Roasting 101

Roasting vegetables is my most favorite preparation.  You get a huge return on a very minimal preparation:  Roasting coaxes such a deep, sweet flavor from your veggies that easily elevates your main dishes, soups, stews, salads, and sauces–and all you have to do is slice, drizzle with olive oil, salt, pepper {and optionally maple syrup, lemon juice/zest}, and place in a hot oven for an hour or so.

One of my go-to meals is roasting a winter squash and filling it with some sort of whole grain+veggie stuffing.  {Here’s an example} I love it because I can throw the squash in the oven and forget about it for an hour, and the stuffing takes just 20-30 minutes to prepare.  Roasting whole or sliced veggies adds sweetness and depth to a salad–throw your veggies in the oven, forget about them for 20-60 minutes, and toss your salad ingredients once the oven is off.  Super easy.  {Try this salad, or this one}  I love roasting garden  tomatoes and onions to make my fresh summer tomato sauce, or tomatillos and poblanos for fresh tomatillo sauce.  {I’ve also been known to use green tomatoes in the place of tomatillos for a Faux Tomatillo Sauce}.

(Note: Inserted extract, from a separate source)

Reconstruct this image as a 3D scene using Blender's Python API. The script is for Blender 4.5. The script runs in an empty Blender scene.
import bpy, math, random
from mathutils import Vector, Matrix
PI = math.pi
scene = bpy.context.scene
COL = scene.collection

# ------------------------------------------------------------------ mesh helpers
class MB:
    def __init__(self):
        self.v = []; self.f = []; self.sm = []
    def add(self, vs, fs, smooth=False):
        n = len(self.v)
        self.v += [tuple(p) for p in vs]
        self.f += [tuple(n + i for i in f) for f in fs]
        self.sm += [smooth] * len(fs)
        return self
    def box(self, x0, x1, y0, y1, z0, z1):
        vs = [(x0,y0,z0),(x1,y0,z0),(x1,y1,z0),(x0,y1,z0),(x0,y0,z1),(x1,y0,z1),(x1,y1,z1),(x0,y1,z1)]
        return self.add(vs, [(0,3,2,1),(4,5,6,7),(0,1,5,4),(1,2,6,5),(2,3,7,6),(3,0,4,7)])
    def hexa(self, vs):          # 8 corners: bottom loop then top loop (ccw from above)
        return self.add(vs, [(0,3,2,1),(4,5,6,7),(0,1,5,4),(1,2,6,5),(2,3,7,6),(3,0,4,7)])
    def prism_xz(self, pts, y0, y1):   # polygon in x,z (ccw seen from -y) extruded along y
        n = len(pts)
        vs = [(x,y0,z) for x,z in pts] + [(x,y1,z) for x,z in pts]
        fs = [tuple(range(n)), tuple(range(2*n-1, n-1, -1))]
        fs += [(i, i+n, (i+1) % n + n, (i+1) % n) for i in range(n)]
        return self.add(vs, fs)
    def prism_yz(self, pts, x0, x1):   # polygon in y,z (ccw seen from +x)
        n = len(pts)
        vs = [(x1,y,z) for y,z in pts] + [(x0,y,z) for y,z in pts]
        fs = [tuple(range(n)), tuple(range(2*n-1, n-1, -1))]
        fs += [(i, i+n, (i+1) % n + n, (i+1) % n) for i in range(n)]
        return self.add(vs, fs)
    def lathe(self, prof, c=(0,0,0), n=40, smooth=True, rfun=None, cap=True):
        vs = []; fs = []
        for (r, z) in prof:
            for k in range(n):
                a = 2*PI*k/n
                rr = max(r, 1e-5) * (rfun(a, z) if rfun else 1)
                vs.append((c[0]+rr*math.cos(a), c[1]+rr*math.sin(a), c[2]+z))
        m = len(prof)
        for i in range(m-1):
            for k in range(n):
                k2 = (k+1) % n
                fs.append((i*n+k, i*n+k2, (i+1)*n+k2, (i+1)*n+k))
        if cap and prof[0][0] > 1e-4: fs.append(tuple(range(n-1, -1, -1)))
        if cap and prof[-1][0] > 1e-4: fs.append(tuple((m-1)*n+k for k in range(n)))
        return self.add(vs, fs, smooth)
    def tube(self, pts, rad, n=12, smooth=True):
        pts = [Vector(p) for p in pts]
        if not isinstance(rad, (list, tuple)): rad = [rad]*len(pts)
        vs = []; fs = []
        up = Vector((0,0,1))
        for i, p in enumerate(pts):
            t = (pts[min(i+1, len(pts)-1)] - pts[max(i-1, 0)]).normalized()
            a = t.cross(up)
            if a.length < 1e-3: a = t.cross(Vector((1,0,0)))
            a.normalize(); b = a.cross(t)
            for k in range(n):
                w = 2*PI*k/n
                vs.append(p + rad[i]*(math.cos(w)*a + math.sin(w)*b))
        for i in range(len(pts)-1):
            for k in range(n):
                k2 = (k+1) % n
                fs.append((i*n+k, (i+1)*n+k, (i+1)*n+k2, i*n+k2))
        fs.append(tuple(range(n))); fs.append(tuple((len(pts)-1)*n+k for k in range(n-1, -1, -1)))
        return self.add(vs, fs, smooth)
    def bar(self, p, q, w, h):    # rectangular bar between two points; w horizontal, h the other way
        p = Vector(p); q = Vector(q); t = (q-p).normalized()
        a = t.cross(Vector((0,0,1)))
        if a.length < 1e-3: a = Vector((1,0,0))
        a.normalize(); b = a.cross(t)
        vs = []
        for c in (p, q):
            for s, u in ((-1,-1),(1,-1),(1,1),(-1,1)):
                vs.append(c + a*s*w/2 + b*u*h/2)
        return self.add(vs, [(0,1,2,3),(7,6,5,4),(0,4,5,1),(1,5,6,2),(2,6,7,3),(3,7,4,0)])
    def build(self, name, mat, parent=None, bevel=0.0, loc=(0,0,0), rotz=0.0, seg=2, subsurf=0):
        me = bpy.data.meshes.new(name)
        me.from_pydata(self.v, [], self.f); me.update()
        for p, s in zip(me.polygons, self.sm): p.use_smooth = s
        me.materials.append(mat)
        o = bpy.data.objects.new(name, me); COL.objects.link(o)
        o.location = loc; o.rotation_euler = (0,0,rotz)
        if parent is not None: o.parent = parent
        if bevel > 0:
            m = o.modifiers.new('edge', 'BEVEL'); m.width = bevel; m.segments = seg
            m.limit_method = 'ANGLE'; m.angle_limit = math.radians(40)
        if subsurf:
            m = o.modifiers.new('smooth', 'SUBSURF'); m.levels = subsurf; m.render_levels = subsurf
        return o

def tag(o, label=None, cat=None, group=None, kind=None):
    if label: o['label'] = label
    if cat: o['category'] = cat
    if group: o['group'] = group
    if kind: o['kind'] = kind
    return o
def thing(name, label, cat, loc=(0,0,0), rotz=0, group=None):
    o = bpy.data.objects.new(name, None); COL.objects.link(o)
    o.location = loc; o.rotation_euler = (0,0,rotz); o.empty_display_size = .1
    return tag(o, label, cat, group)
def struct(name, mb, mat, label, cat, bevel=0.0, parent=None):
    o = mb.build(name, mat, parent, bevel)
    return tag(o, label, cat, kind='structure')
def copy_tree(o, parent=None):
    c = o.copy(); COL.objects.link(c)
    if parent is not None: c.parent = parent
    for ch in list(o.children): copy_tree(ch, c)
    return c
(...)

I will use one of my “Food Prep Days” to load up pans of veggies/foil-wrapped sweet potatoes, roast them, then scoop out the flesh and measure into a freezer storage bag to use later for flavoring homemade pastas, pizzas, soups, biscuits, enchiladas, etc.  This is a great preparation method to still get homemade deep flavor if you have an especially busy week ahead of you–spend an hour or so roasting over the weekend, freeze, and pull out the bag at the beginning of your day so it’s a ready-to-go-quick-addition your dinner.   roasting beforeroasting after


ROASTING 101

  • Servings: you decide
  • Difficulty: easy
  • Print

INGREDIENTS

  • Vegetable of choice

DIRECTIONS

  1. Preheat oven to 400F.
  2. Prepare your vegetable by slicing, dicing, halving, scooping out seeds as needed.  Lay on a large baking sheet and drizzle with olive oil, salt, pepper, or other ingredients as needed.  Flavors will concentrate while roasting in the oven–maple syrup, lemon juice/zest, other ground spices are great additions.
  3. If using large chunks/slices of vegetables, place them in a large bowl after preparing, and add olive oil, salt and pepper, and stir to evenly coat all sides.  Then place on the baking sheet.  Make sure your sheet is large enough–you don’t want to crowd the vegetables or they will steam instead of roast.
  4. For large cuts, like halved winter squashes, roast for at least one hour.  If they are very thick, they may take 1 1/2-2 hours, just keep an eye on them.  They will be golden brown and soft when poked with a fork or knife.
  5. For slices or smaller cuts, like sliced winter squash, carrots, or sliced vegetables for a sauce, roast for 20 minutes, flip slices to the other side, or stir the combined sauce veggies, and roast for another 20-30 minutes.  You want nice caramelized (or golden brown) edges, not burnt edges.